Reminders of Stanley are everywhere, not so much a monument for him but in anticipation of another sweet dog

However, it is the large, vintage Milk Bone canister that held Stanley’s Mother Hubbard dog biscuits that tugs at my heart while also bringing me comfort. This antique pressed-tin box was given to me by my mother years ago for her very first ever grand-dog Max. Our family had not had a canine member for years and it was met with justifiable excitement. The box was given with such love, and that is exactly what it always contained.

The treats that caused furry tails to wag enthusiastically changed through the years as did the dogs, but the box remained. It stood on top of a small vertical, antique wooden oak cabinet in the eat-in-kitchen in my upper west side apartment, then in my oversized kitchen in Huntington by the sliding glass doors within easy reach to bribe Stanley to come in from playing in the yard.  Now the tableau is recreated in my current home. The slightly dented, well-used canister is a day-to-day reminder of my mother’s love and all the dogs in my life.

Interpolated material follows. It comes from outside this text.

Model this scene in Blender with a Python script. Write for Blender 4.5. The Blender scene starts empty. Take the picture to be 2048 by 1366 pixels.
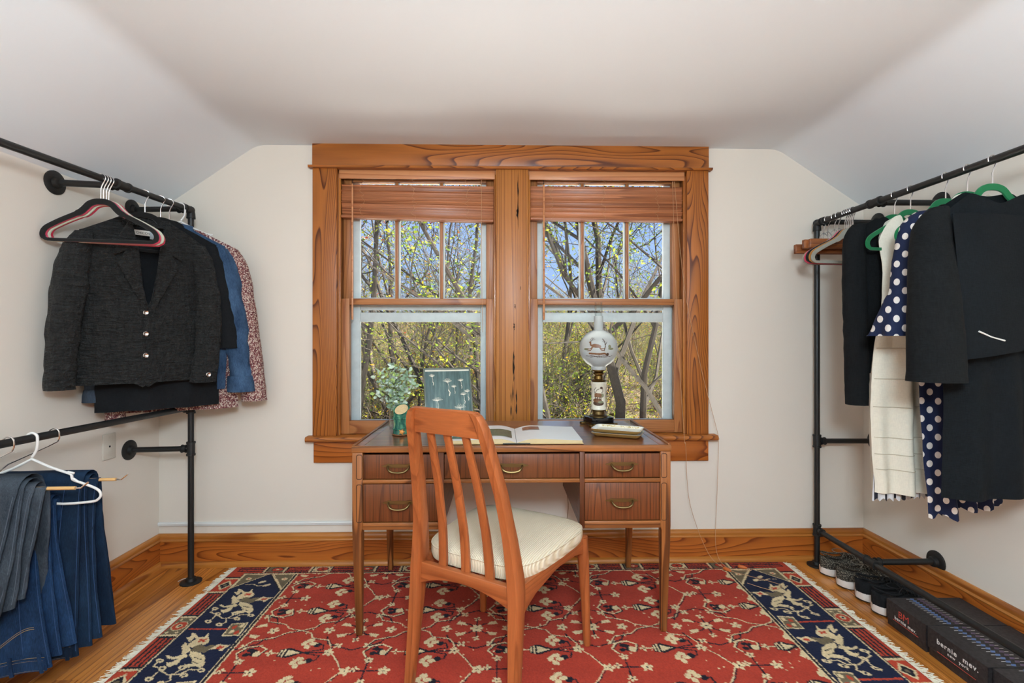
import bpy, bmesh, math, random
import numpy as np
from mathutils import Vector, Matrix, noise as mnoise

random.seed(7)
SC = bpy.context.scene
COL = SC.collection
PI = math.pi
R = math.radians

# ------------------------------------------------------------------ camera
cam_d = bpy.data.cameras.new('camera')
cam = bpy.data.objects.new('camera', cam_d)
COL.objects.link(cam)
cam.location = (0, 0, 1.18)
cam.rotation_euler = (R(90), 0, -math.atan(21 / 980))
cam_d.sensor_width = 36
cam_d.lens = 980 / 2048 * 36
cam_d.shift_y = -7 / 2048
cam_d.clip_start = 0.05
cam_d.clip_end = 500
SC.camera = cam

# ------------------------------------------------------------------ sky, sun, exposure
w = bpy.data.worlds.new('sky_world'); SC.world = w
w.use_nodes = True
wn = w.node_tree
for n in list(wn.nodes): wn.nodes.remove(n)
wo = wn.nodes.new('ShaderNodeOutputWorld')
wb = wn.nodes.new('ShaderNodeBackground')
tc = wn.nodes.new('ShaderNodeTexCoord')
sx = wn.nodes.new('ShaderNodeSeparateXYZ')
rp = wn.nodes.new('ShaderNodeValToRGB')
rp.color_ramp.elements[0].position = 0.0
rp.color_ramp.elements[0].color = (0.44, 0.63, 1.0, 1)
rp.color_ramp.elements[1].position = 0.8
rp.color_ramp.elements[1].color = (0.26, 0.45, 0.92, 1)
wn.links.new(tc.outputs['Generated'], sx.inputs[0])
wn.links.new(sx.outputs['Z'], rp.inputs[0])
wn.links.new(rp.outputs[0], wb.inputs[0])
wb.inputs[1].default_value = 0.66
wn.links.new(wb.outputs[0], wo.inputs[0])

sun_d = bpy.data.lights.new('sun', 'SUN')
sun = bpy.data.objects.new('sun', sun_d); COL.objects.link(sun)
sun.rotation_euler = (R(34), 0, R(82))       # afternoon sun, past the gable end: none of it enters the room
sun_d.energy = 21.0
sun_d.angle = R(0.6)
sun_d.color = (1.0, 0.93, 0.80)

vs = SC.view_settings
SC.display_settings.display_device = 'sRGB'
vs.view_transform = 'Standard'
vs.look = 'None'
vs.exposure = 0.63
vs.gamma = 1.0
vs.use_curve_mapping = False
SC.cycles.max_bounces = 7
SC.cycles.diffuse_bounces = 3
SC.cycles.glossy_bounces = 3
SC.cycles.transmission_bounces = 5
SC.cycles.caustics_reflective = False
SC.cycles.caustics_refractive = False
SC.cycles.transparent_max_bounces = 24
SC.cycles.sample_clamp_indirect = 6.0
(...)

The continuity of these items comforts me but also assures me that there will be another dog who will inherit these items.

And They Called It Puppy Love…

My first morning with my new puppy Max 1987, NYC. The baby gates were in place in anticipation.

I was 32 when my heart opened again to inviting a sweet dog into my life. It had been 15 long years since my beloved childhood dog Prince died and in the winter of 1987 when I cuddled that warm, bundle of lab love that was my new puppy, Max, I knew I could never be without a dog ever again.

And from that December day, I have not missed a beat. For the past 36 years, there has not been a day without a sweet canine companion by my side to cuddle, nurture, and cherish.

Today, nearly five months since Stanley’s passing has been the longest gap I have had between dogs. Circumstances are different now, with unforeseen limitations and challenges that I didn’t have to take into consideration before.

So the wait and the process are longer, filled with a bunch of speed bumps along the way. It’s been a rocky road at times but I know in my heart Stanley is on the path with me and with his eagle eye and generous heart he will lead me to his next sibling. I suspect he is in consultation with Max and Emerson too.

As I held the dog treats in my pocket that day, I got misty-eyed but returned them back to their resting place in my coat so they will be there for the next sweet dog in my life.

And their excited wagging tail.

 

 

 

 

 

2 comments

  1. John Martin's avatar
    John Martin

    Of course your pockets are full of treats. You are the ultimate dog mom. We all miss Stanley.Your next furbaby has no idea of the love that awaits. Good luck on your search, Sally.